## Written problem
Wherever a line holds the string "scene", copy that line.

--- START ---

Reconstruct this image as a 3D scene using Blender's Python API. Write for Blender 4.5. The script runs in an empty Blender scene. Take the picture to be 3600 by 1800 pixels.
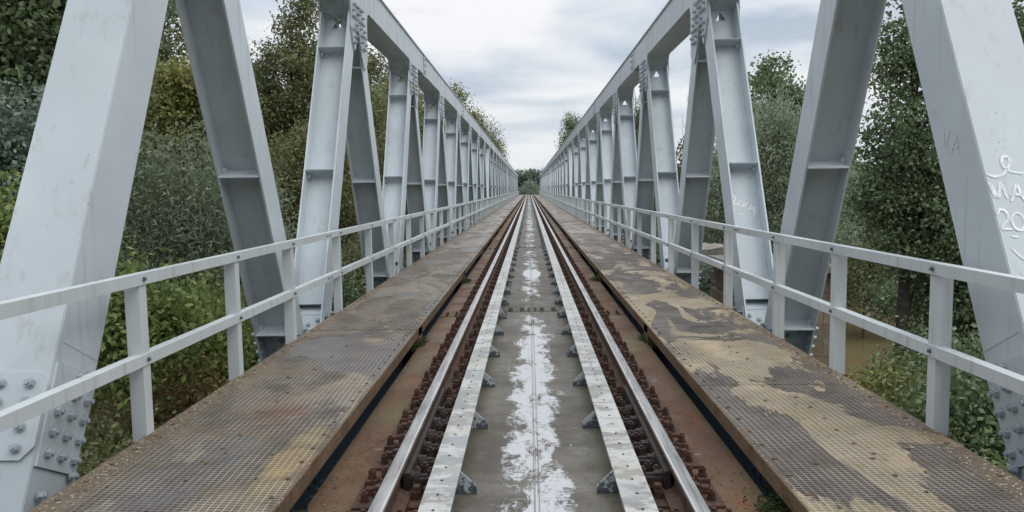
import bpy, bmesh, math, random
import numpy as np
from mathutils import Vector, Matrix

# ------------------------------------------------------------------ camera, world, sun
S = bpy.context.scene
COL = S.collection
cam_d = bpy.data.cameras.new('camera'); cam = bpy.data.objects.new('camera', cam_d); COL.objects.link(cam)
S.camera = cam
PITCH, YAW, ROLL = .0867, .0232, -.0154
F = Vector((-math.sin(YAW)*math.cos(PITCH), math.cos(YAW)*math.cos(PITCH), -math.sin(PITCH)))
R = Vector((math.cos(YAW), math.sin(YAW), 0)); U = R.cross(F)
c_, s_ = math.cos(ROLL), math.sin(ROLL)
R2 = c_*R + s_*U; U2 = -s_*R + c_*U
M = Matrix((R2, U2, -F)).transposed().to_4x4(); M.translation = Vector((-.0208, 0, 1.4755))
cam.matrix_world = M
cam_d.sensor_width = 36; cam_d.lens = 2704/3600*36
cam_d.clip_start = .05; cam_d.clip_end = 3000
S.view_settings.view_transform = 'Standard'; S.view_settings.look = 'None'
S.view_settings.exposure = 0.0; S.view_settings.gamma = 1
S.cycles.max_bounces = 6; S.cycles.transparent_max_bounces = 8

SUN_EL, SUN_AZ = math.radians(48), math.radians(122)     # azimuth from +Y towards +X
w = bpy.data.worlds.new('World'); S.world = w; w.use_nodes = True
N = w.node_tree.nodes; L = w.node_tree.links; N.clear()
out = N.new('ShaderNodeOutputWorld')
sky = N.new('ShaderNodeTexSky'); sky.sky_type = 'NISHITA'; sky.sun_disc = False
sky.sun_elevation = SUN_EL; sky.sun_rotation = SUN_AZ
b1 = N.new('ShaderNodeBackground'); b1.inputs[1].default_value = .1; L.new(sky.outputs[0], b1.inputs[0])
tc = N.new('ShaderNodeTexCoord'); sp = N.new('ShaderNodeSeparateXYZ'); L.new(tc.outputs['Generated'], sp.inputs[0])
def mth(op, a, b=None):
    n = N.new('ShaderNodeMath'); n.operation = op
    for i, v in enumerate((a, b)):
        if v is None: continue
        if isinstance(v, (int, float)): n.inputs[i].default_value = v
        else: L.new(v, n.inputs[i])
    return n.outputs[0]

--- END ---

## The output
Reconstruct this image as a 3D scene using Blender's Python API. Write for Blender 4.5. The script runs in an empty Blender scene. Take the picture to be 3600 by 1800 pixels.
S = bpy.context.scene